Saturday, 4 April 2015

Illegal Gamblng and a ridiculous idea!

Match-fixing has always been linked to illegal gambling for two main reasons. Firstly, those facilitating the transfer of illegal bets are best placed and willing to indulge in match-fixing. Secondly, often players or officials who want to bet (in Asia or fearing risk of discovery) must bet through illegal channels which in turns puts them in a position to be exploited down the road. But the problem of illegal gambling is here to stay forever (yes, forever), unless all countries legalise, Even then, illegal bookmakers offer better odds, higher limits, payouts in much-wanted cash and they protect anonymity as a brucie-bonus. 

The emergence of bitcoin bookmakers, whatsapp bookmaking, the ‘hawalah network’ of payout (often referred to as contra) shows the innovative lengths those will go to subvert the archaic anti-gambling laws which often serve to line the pockets of the few in government rather than the general population (Hong Kong Jockey Club excluded). Banning IP addresses (as has happened across South-East Asia), illegal gambling crackdowns (conveniently before major football championships) and banking restrictions have done little to stem the tidal wave. Nay, illegal gambling is on the rise, potentially correlated with the rise in gambling itself. 

To show you how easy it is to navigate around the obstacles presented above, consider the following scenario. You make the acquaintance of a local bookmaker through a friend’s introduction or down the local casino or snooker hall (everyone gambles in a snooker hall). He gives you his number and tells you a website to look at when you want to place a bet. In the message you simply quote ‘1, 1, 100’. This refers to ‘selection 1, home, £100’. This isn’t exactly Enigma (quite a good film but I did want to punch Benedict Cumberbitch) and more complex codes can be sent. In reality you don’t even need a code as the NSA aren’t prioritising your bet over ISIS. Anyway, having won your bet, you meet in the park the following day and collect your winnings.

‘This is not scalable’ you cry. Of course not. Your local bookmaker is hardly going to go to the park every day to settle your measly bet; but the system works. And the commodity the ‘dealer’ is carrying is legal - cash. This system, though a tad more intricate, is how bookmaking works across South East Asia. Throw in a First Cagayan license from the Philippines, Skype customer service, casino chip payout, cash being moved into Macau and we have a business. Occasionally the business takes a hit - bad credit, employees locked up or premises raided but life goes on. It has been like this for decades and that’s without thinking outside the box. So here we go.
I recently thought of a way to operate a wholly illegal bookmaker, to the letter of the law, perfectly legally. Whilst someone is free to copy my idea, I wouldn’t advise it. Do it in Hong Kong and a law will materialise to stop you; do it in Thailand and the police will be shaking you down. But the principles show the incredibly difficult task governments have in banning illegal betting.
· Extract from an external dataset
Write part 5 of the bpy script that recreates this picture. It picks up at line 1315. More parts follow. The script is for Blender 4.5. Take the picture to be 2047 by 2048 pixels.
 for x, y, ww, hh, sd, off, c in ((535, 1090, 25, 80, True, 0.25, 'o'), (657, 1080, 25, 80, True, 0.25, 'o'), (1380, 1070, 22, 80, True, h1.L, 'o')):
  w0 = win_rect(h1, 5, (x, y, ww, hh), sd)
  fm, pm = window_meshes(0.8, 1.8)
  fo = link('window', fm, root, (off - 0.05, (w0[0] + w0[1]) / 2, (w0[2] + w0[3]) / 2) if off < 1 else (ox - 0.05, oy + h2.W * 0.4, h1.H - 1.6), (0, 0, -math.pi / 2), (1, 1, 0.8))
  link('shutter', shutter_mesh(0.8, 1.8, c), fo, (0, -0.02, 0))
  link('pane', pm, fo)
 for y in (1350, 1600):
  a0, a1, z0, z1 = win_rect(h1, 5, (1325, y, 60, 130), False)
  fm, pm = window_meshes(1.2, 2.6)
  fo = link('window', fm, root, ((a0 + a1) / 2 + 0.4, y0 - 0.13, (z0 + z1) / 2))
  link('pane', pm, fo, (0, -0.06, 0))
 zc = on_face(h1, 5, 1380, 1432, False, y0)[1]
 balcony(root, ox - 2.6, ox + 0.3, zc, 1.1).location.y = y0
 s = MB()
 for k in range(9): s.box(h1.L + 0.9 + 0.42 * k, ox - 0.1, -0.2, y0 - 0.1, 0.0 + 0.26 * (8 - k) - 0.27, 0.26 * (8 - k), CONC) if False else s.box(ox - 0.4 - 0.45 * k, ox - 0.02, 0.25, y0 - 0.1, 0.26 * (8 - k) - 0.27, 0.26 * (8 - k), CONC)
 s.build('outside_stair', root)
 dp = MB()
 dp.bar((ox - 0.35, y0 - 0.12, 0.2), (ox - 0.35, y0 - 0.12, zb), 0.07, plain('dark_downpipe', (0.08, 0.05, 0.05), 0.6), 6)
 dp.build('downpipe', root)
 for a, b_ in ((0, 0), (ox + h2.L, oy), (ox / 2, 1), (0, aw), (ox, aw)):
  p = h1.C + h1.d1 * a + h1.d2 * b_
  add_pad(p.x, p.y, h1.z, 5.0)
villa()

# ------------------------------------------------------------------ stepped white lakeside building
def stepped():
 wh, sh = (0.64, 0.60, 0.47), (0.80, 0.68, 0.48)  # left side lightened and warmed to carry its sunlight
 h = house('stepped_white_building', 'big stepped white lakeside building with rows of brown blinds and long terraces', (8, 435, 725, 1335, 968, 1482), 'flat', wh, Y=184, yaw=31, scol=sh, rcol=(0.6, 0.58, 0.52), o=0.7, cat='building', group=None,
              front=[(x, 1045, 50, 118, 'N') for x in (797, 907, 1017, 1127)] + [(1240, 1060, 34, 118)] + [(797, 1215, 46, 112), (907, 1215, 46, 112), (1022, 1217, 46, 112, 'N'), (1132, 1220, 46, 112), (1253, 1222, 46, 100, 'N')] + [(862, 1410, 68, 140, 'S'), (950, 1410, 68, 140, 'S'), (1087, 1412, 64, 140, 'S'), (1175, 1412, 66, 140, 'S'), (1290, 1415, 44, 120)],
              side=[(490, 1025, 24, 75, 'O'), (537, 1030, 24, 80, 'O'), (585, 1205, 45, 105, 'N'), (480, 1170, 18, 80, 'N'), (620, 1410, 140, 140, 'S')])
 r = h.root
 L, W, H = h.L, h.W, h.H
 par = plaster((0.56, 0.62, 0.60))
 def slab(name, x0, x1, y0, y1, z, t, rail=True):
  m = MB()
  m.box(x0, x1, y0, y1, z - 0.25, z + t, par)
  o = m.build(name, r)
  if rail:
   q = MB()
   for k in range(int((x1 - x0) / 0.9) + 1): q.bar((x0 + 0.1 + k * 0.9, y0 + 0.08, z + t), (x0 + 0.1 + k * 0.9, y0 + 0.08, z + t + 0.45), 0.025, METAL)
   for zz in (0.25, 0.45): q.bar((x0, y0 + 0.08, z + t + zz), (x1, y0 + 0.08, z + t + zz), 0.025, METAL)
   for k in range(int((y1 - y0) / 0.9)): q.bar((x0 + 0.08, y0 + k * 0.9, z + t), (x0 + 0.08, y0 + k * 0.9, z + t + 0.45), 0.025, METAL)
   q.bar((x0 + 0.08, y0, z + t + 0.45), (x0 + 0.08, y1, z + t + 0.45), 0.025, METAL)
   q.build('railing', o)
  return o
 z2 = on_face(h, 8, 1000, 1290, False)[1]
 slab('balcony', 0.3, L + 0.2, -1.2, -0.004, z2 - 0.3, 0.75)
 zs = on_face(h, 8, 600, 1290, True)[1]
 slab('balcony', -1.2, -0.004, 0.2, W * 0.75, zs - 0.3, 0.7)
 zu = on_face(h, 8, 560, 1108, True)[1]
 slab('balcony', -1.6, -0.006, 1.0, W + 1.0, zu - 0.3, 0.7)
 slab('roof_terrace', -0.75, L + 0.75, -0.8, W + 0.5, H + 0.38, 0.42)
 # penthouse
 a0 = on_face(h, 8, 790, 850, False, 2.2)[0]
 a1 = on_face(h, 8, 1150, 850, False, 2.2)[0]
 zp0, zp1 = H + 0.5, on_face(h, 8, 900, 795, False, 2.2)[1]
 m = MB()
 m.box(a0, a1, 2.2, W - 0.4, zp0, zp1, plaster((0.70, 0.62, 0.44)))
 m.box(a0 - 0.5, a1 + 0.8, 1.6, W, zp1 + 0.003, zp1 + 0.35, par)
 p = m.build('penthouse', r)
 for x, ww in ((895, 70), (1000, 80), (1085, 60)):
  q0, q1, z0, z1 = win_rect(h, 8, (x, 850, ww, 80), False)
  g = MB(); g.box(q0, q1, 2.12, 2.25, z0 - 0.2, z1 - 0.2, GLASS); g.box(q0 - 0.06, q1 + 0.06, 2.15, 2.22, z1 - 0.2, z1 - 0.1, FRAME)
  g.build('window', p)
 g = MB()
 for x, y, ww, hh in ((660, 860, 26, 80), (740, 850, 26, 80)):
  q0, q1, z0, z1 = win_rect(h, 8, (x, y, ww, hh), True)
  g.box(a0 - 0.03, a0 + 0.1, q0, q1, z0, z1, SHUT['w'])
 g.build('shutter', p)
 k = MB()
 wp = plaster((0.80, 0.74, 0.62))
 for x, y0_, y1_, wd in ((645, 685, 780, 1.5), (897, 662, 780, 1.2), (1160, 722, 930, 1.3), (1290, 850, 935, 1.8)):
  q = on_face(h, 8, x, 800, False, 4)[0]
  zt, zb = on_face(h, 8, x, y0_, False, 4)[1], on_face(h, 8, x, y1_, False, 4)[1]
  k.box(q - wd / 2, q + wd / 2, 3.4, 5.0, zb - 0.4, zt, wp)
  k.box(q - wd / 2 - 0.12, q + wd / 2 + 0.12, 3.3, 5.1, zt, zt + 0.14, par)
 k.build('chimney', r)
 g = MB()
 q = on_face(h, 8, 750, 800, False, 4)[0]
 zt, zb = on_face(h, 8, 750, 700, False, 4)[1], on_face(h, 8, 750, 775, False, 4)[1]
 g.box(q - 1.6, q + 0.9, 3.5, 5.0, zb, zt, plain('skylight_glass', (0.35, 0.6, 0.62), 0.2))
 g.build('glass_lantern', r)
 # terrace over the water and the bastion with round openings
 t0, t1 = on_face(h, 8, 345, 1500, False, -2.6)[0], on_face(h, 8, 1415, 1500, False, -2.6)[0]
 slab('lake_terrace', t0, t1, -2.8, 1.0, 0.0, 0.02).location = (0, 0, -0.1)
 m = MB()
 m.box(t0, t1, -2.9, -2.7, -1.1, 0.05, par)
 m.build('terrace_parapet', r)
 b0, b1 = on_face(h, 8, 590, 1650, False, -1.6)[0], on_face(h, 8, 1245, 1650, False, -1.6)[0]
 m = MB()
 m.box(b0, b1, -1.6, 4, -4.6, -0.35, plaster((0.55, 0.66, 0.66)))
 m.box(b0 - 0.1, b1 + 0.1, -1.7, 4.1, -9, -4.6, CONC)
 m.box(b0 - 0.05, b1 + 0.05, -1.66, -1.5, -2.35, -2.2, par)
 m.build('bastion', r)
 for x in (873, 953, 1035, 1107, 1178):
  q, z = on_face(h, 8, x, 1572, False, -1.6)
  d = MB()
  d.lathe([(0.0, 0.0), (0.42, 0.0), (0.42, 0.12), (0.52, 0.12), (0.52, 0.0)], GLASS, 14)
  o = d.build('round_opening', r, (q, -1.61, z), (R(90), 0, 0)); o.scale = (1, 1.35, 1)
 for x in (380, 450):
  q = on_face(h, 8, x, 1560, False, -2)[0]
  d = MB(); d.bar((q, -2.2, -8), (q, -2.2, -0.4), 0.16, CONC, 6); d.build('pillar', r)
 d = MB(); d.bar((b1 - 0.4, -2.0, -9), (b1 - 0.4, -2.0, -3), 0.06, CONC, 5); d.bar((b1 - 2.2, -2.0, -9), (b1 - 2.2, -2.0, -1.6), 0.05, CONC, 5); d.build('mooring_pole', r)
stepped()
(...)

You are the owner of a pawn shop or electronics store whereby only members can buy (similar to CostCo). A man or woman who fancies a bet ambles into your store and selects an item, conveniently priced at the amount he would like to bet plus an arbitrary cost to cover the store’s costs (a breakeven sale where the customer does in fact take something home). As the transaction is made, the customer mentions a bet he happens to fancy. ‘I quite like the three dog in race two’. A store worker places the selection on a twitter feed or even a public blog. It’s just a customer giving his tip, you know.

If the selection loses, the bettor is not seen until their next bet. At least they bought something with their losses eh? If they win, there are many payout options! 1) store credit is given to purchase items which can then be sold back to the shop for cash. This sale of goods is perfectly reasonable with many pawn and electronic shops buying goods. 2) the store operates a members’ raffle and it conveniently is awarded to that winning bettors’ account (this can happen many many times per day) 3) the item originally bought is returned (it’s faulty sir). Cash is awarded but mistakenly extra cash is returned.

All of the above is completely ridiculous. But the books wouldn’t be difficult to cook. And yet, this is in broad daylight in a first world country with a twitter feed revealing the bets. Now consider a bookmaker operating in a closed ghetto in Jakarta, a casino in Macau with a hundred persons on its payroll, anonymous VPNs, encrypted calls, fake money, bitcoin (what the fuck really is bitcoin), more runners than a marathon and no worldwide government agency interesting in illegal gambling. What do you have? The potential for mass organised illegal gambling. We are in fact already there now. In five more years, there’ll be robot couriers with your payout.